I have a R data frame df below
a b c
1 6 NA
2 NA 4
3 7 NA
NA 8 1
4 9 10
NA NA 7
5 10 8
I want to remove the row which has NA in BOTH a & b
My desired output will be
a b c
1 6 NA
2 NA 4
3 7 NA
NA 8 1
4 9 10
5 10 8
I tried something like this below
df1<-df[(is.na(df$a)==FALSE & is.na(df$b)==FALSE),]

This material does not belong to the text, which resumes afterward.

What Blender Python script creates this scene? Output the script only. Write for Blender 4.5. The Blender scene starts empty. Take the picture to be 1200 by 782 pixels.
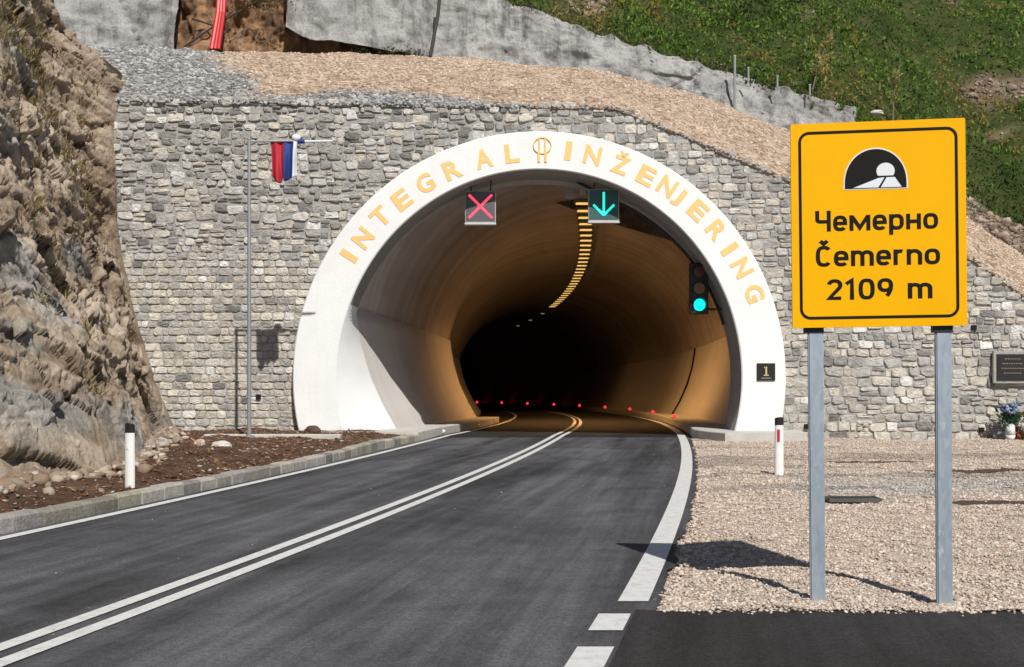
import bpy, bmesh, math, random
import numpy as np
R = math.radians
random.seed(7); rng = np.random.default_rng(11)
scene = bpy.context.scene
col = scene.collection

# ------------------------------------------------------------------ camera, sky, sun, exposure
F = 1350.0; HY = 445.0; CAMZ = 1.6           # focal length in photo pixels, horizon row, eye height
cam_data = bpy.data.cameras.new('camera'); cam = bpy.data.objects.new('camera', cam_data); col.objects.link(cam)
cam.location = (0, 0, CAMZ); cam.rotation_euler = (R(90), 0, 0)
cam_data.sensor_width = 36; cam_data.lens = 36*F/1200; cam_data.shift_y = (HY-391)/1200
cam_data.clip_end = 2000; scene.camera = cam

SX, SY = -0.285, 0.90                          # horizontal travel of sunlight per metre of fall
world = bpy.data.worlds.new('World'); scene.world = world; world.use_nodes = True
wn = world.node_tree; wn.nodes.clear()
sky = wn.nodes.new('ShaderNodeTexSky'); sky.sky_type = 'NISHITA'; sky.sun_disc = False
hl = math.hypot(SX, SY); EL = math.atan2(1, hl)
sky.sun_elevation = EL; sky.sun_rotation = math.atan2(-SX, -SY)
sky.altitude = 900; sky.air_density = 1.0; sky.dust_density = 0.8; sky.ozone_density = 1.0
bg = wn.nodes.new('ShaderNodeBackground'); bg.inputs['Strength'].default_value = 0.058
wo = wn.nodes.new('ShaderNodeOutputWorld')
wn.links.new(sky.outputs[0], bg.inputs[0]); wn.links.new(bg.outputs[0], wo.inputs[0])
sl = bpy.data.lights.new('sun', 'SUN'); sl.energy = 4.85; sl.angle = R(0.5); sl.color = (1, .955, .88)
so = bpy.data.objects.new('sun', sl); col.objects.link(so)
from mathutils import Vector, Matrix
so.rotation_euler = Vector((SX, SY, -1)).to_track_quat('-Z', 'Y').to_euler()
scene.view_settings.view_transform = 'Standard'; scene.view_settings.look = 'None'
scene.view_settings.exposure = 0.0; scene.view_settings.gamma = 1
scene.view_settings.use_curve_mapping = False
scene.cycles.diffuse_bounces = 8; scene.cycles.max_bounces = 12

# ------------------------------------------------------------------ helpers
def P(px, py, D):
    return ((px-600)/F*D, D, CAMZ+(HY-py)/F*D)

def lerp_tab(tab, x):
    xs = [t[0] for t in tab]; ys = [t[1] for t in tab]
    return np.interp(x, xs, ys)

def _hash(ix, iy, iz, seed):
    h = (ix.astype(np.int64)*374761393 + iy.astype(np.int64)*668265263 + iz.astype(np.int64)*2147483647 + seed*974634777)
    h = (h ^ (h >> 13))*1274126177
    h = h ^ (h >> 16)
    return (h & 0xFFFFFF)/float(0xFFFFFF)

def vnoise(p, seed=0):
    p = np.asarray(p, float); i = np.floor(p).astype(np.int64); f = p-i
    u = f*f*(3-2*f); r = 0
    for dx in (0, 1):
        for dy in (0, 1):
            for dz in (0, 1):
                w = (u[:, 0] if dx else 1-u[:, 0])*(u[:, 1] if dy else 1-u[:, 1])*(u[:, 2] if dz else 1-u[:, 2])
                r = r + w*_hash(i[:, 0]+dx, i[:, 1]+dy, i[:, 2]+dz, seed)
    return r*2-1

def fbm(p, octv=4, seed=0, gain=.5):
    a = 1.0; s = 0; p = np.asarray(p, float).copy()
    for k in range(octv):
        s = s+a*vnoise(p, seed+k); p = p*2.03; a *= gain
    return s

def voro(p, seed=0):
    """distance to the nearest and second nearest feature, and a random value of the cell"""
    p = np.asarray(p, float); i = np.floor(p).astype(np.int64)
    b1 = np.full(len(p), 9.); b2 = np.full(len(p), 9.); val = np.zeros(len(p))
    for dx in (-1, 0, 1):
        for dy in (-1, 0, 1):
            for dz in (-1, 0, 1):
                c = i+np.array([dx, dy, dz])
                o = np.stack([_hash(c[:, 0], c[:, 1], c[:, 2], seed+k) for k in (1, 2, 3)], 1)
                d = np.linalg.norm(c+o-p, axis=1)
                v = _hash(c[:, 0], c[:, 1], c[:, 2], seed+5)
                near = d < b1
                b2 = np.where(near, b1, np.minimum(b2, d)); val = np.where(near, v, val); b1 = np.where(near, d, b1)
    return b1, b2, val

def link(name, me, mat=None, parent=None, smooth=False):
    o = bpy.data.objects.new(name, me); col.objects.link(o)
    if mat is not None:
        for m in (mat if isinstance(mat, (list, tuple)) else [mat]): me.materials.append(m)
    if parent is not None: o.parent = parent
    if smooth: me.polygons.foreach_set('use_smooth', [True]*len(me.polygons))
    return o

def mesh(name, verts, faces, mat=None, parent=None, smooth=False, colors=None):
    me = bpy.data.meshes.new(name)
    verts = np.asarray(verts, float)
    if isinstance(faces, np.ndarray):
        n, k = faces.shape
        me.vertices.add(len(verts)); me.vertices.foreach_set('co', verts.ravel())
        me.loops.add(n*k); me.loops.foreach_set('vertex_index', faces.ravel().astype(np.int32))
        me.polygons.add(n); me.polygons.foreach_set('loop_start', np.arange(0, n*k, k, dtype=np.int32))
        me.update(calc_edges=True)
    else:
        me.from_pydata(verts.tolist(), [], faces)
    if colors is not None:
        a = me.color_attributes.new('tint', 'FLOAT_COLOR', 'POINT')
        c = np.ones((len(verts), 4)); c[:, :3] = colors
        a.data.foreach_set('color', c.ravel())
    me.validate(); me.update()
    return link(name, me, mat, parent, smooth)

def grid_faces(nu, nv):
    a = np.arange(nu*nv).reshape(nu, nv)
    return np.stack([a[:-1, :-1], a[1:, :-1], a[1:, 1:], a[:-1, 1:]], -1).reshape(-1, 4)

def bm_obj(name, bm, mat=None, parent=None, smooth=False, bevel=0):
    if bevel:
        bmesh.ops.bevel(bm, geom=list(bm.edges), offset=bevel, segments=2, profile=.5, affect='EDGES')
    bmesh.ops.recalc_face_normals(bm, faces=list(bm.faces))
    me = bpy.data.meshes.new(name); bm.to_mesh(me); bm.free()
    return link(name, me, mat, parent, smooth)

def add_box(bm, c, s, rot=None):
    vs = bmesh.ops.create_cube(bm, size=1)['verts']
    bmesh.ops.scale(bm, vec=s, verts=vs)
    if rot is not None: bmesh.ops.rotate(bm, cent=(0, 0, 0), matrix=rot, verts=vs)
    bmesh.ops.translate(bm, vec=c, verts=vs)
    return vs

def box(name, c, s, mat, parent=None, bevel=0, rot=None):
    bm = bmesh.new(); add_box(bm, c, s, rot); return bm_obj(name, bm, mat, parent, bevel=bevel)

def add_cyl(bm, p0, p1, r0, r1=None, seg=12):
    p0 = Vector(p0); p1 = Vector(p1); r1 = r0 if r1 is None else r1
    d = p1-p0
    q = Vector((0, 0, 1)).rotation_difference(d.normalized()).to_matrix().to_4x4()
    M = Matrix.Translation((p0+p1)/2) @ q
    bmesh.ops.create_cone(bm, cap_ends=True, segments=seg, radius1=r0, radius2=r1, depth=d.length, matrix=M)

def add_tube(bm, pts, r, seg=8):
    for a, b in zip(pts[:-1], pts[1:]): add_cyl(bm, a, b, r, r, seg)

def empty(name, loc=(0, 0, 0), rot=(0, 0, 0)):
    o = bpy.data.objects.new(name, None); col.objects.link(o); o.location = loc; o.rotation_euler = rot
    o.empty_display_size = .1
    return o

def tag(o, label=None, cat=None, group=None, kind=None):
    if label: o['label'] = label
    if cat: o['category'] = cat
    if group: o['group'] = group
    if kind: o['kind'] = kind
    return o

# ------------------------------------------------------------------ materials
class NT:
    def __init__(s, name):
        s.m = bpy.data.materials.new(name); s.m.use_nodes = True; s.t = s.m.node_tree
        s.b = s.t.nodes['Principled BSDF']; s.out = s.t.nodes['Material Output']
    def n(s, typ, **kw):
        x = s.t.nodes.new(typ)
        for k, v in kw.items(): setattr(x, k, v)
        return x
    def l(s, a, b): s.t.links.new(a, b)
    def coord(s, scale=(1, 1, 1), rot=(0, 0, 0), kind='Object'):
        tc = s.n('ShaderNodeTexCoord'); mp = s.n('ShaderNodeMapping')
        mp.inputs['Scale'].default_value = scale; mp.inputs['Rotation'].default_value = rot
        s.l(tc.outputs[kind], mp.inputs[0]); return mp.outputs[0]
    def streak(s, deg, scale):
        a = s.coord(rot=(0, 0, R(deg))); mp = s.n('ShaderNodeMapping'); mp.inputs['Scale'].default_value = scale
        s.l(a, mp.inputs[0]); return mp.outputs[0]
    def noise(s, vec, scale, detail=6, rough=.6, dist=0):
        x = s.n('ShaderNodeTexNoise'); x.inputs['Scale'].default_value = scale; x.inputs['Detail'].default_value = detail
        x.inputs['Roughness'].default_value = rough; x.inputs['Distortion'].default_value = dist
        if vec is not None: s.l(vec, x.inputs['Vector'])
        return x.outputs['Fac']
    def vor(s, vec, scale, feature='F1', out='Color'):
        x = s.n('ShaderNodeTexVoronoi', feature=feature); x.inputs['Scale'].default_value = scale
        s.l(vec, x.inputs['Vector']); return x.outputs[out]
    def ramp(s, fac, stops):
        x = s.n('ShaderNodeValToRGB'); e = x.color_ramp.elements
        while len(e) < len(stops): e.new(.5)
        for el, (p, c) in zip(e, stops): el.position = p; el.color = (*c, 1) if len(c) == 3 else c
        s.l(fac, x.inputs[0]); return x.outputs[0]
    def mix(s, fac, a, b, mode='MIX'):
        x = s.n('ShaderNodeMix', data_type='RGBA', blend_type=mode)
        for sock, v in ((x.inputs[0], fac), (x.inputs[6], a), (x.inputs[7], b)):
            if isinstance(v, (int, float)): sock.default_value = v
            elif isinstance(v, tuple): sock.default_value = (*v, 1)
            else: s.l(v, sock)
        return x.outputs[2]
    def math(s, op, a, b=0.0):
        x = s.n('ShaderNodeMath', operation=op)
        for sock, v in zip(x.inputs, (a, b)):
            if isinstance(v, (int, float)): sock.default_value = v
            else: s.l(v, sock)
        return x.outputs[0]
    def attr(s, name):
        x = s.n('ShaderNodeAttribute'); x.attribute_name = name; return x.outputs['Color']
    def bump(s, h, dist=.02, strength=1, prev=None):
        x = s.n('ShaderNodeBump'); x.inputs['Distance'].default_value = dist; x.inputs['Strength'].default_value = strength
        s.l(h, x.inputs['Height'])
        if prev is not None: s.l(prev, x.inputs['Normal'])
        s.l(x.outputs[0], s.b.inputs['Normal']); return x.outputs[0]
    def set(s, color=None, rough=None, metal=None, spec=None):
        if color is not None:
            if isinstance(color, tuple): s.b.inputs['Base Color'].default_value = (*color, 1)
            else: s.l(color, s.b.inputs['Base Color'])
        if rough is not None:
            if isinstance(rough, (int, float)): s.b.inputs['Roughness'].default_value = rough
            else: s.l(rough, s.b.inputs['Roughness'])
        if metal is not None: s.b.inputs['Metallic'].default_value = metal
        if spec is not None: s.b.inputs['Specular IOR Level'].default_value = spec
        return s.m

def simple(name, c, rough=.6, metal=0, var=.15, scale=6, bump=0):
    k = NT(name); v = k.coord()
    n = k.noise(v, scale, 5)
    k.set(k.mix(n, tuple(x*(1-var) for x in c), tuple(min(1, x*(1+var)) for x in c)), rough, metal)
    if bump: k.bump(k.noise(v, scale*6, 5), bump)
    return k.m

def emit(name, c, s):
    k = NT(name); k.set(tuple(min(.8, x) for x in c), .4)
    k.b.inputs['Emission Color'].default_value = (*c, 1); k.b.inputs['Emission Strength'].default_value = s
    return k.m

def m_asphalt(name, lo, hi, tint=(.97, .985, 1.12)):
    k = NT(name); v = k.coord()
    big = k.noise(k.streak(10, (.8, .06, 1)), 1.0, 7, .62, .4); thin = k.noise(k.streak(10, (5, .22, 1)), 1.0, 5, .7, .2)   # long wheel-track streaks along the travel direction
    patch = k.noise(v, .45, 7, .66, .9)
    mid = k.noise(v, 2.4, 6, .7, .4)
    fine = k.noise(v, 70, 4, .7)
    f = k.math('ADD', k.math('ADD', k.math('MULTIPLY', big, .46), k.math('MULTIPLY', patch, .22)), k.math('ADD', k.math('MULTIPLY', mid, .12), k.math('MULTIPLY', thin, .20)))
    grain = k.noise(v, 24, 3, .6)
    c = k.ramp(f, [(.42, tuple(lo*t for t in tint)), (.5, tuple((lo*.6+hi*.4)*t for t in tint)), (.59, tuple(hi*t for t in tint))])
    c = k.mix(1.0, c, k.ramp(fine, [(.3, (.5,)*3), (.7, (1.5,)*3)]), 'MULTIPLY'); c = k.mix(1.0, c, k.ramp(grain, [(.35, (.8,)*3), (.65, (1.2,)*3)]), 'MULTIPLY')
    pale = k.ramp(k.noise(v, 120, 2, .5), [(.66, (0, 0, 0)), (.72, (1, 1, 1))])
    c = k.mix(k.math('MULTIPLY', pale, .35), c, (.12, .115, .11))
    k.set(c, k.ramp(patch, [(.3, (.65,)*3), (.7, (.85,)*3)]), spec=.22)
    k.bump(fine, .005)
    return k.m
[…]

but this removes all the NAs (performs an OR function). I need to do AND operation here.
How do i do it ?
using rowSums
df[!rowSums(is.na(df))==2,]
better one by saving a character[1]
df[rowSums(is.na(df))!=2,]
output:
a b
1 1 6
2 2 NA
3 3 7
4 NA 8
5 4 9
7 5 10
can be generalized using ncol
df[!rowSums(is.na(df))==ncol(df),]
[1] credits: alistaire
We can use rowSums on a logical matrix (is.na(df1)) and convert that to a logical vector (rowSums(...) < ncol(df1)) to subset the rows.
df1[rowSums(is.na(df1)) < ncol(df1),]
Or another option is Reduce with lapply
df1[!Reduce(`&`, lapply(df1, is.na)),]
Another approach
df[!apply(is.na(df),1,all),]
# a b
#1 1 6
#2 2 NA
#3 3 7
#4 NA 8
#5 4 9
#7 5 10
Data
df <- structure(list(a = c(1L, 2L, 3L, NA, 4L, NA, 5L), b = c(6L, NA,
7L, 8L, 9L, NA, 10L)), .Names = c("a", "b"), class = "data.frame", row.names = c(NA,
-7L))
this will also work:
df[apply(df, 1, function(x) sum(is.na(x)) != ncol(df)),]
a b
1 1 6
2 2 NA
3 3 7
4 NA 8
5 4 9
7 5 10
My thought is basically the same with other replies.
Considering any dataset with a specific row having all NAs, the sum of !is.na(ROW) will always be zero. So you just have to take out that row.
So you can just do:
df1 = df[-which(rowSums(!is.na(df))==0),]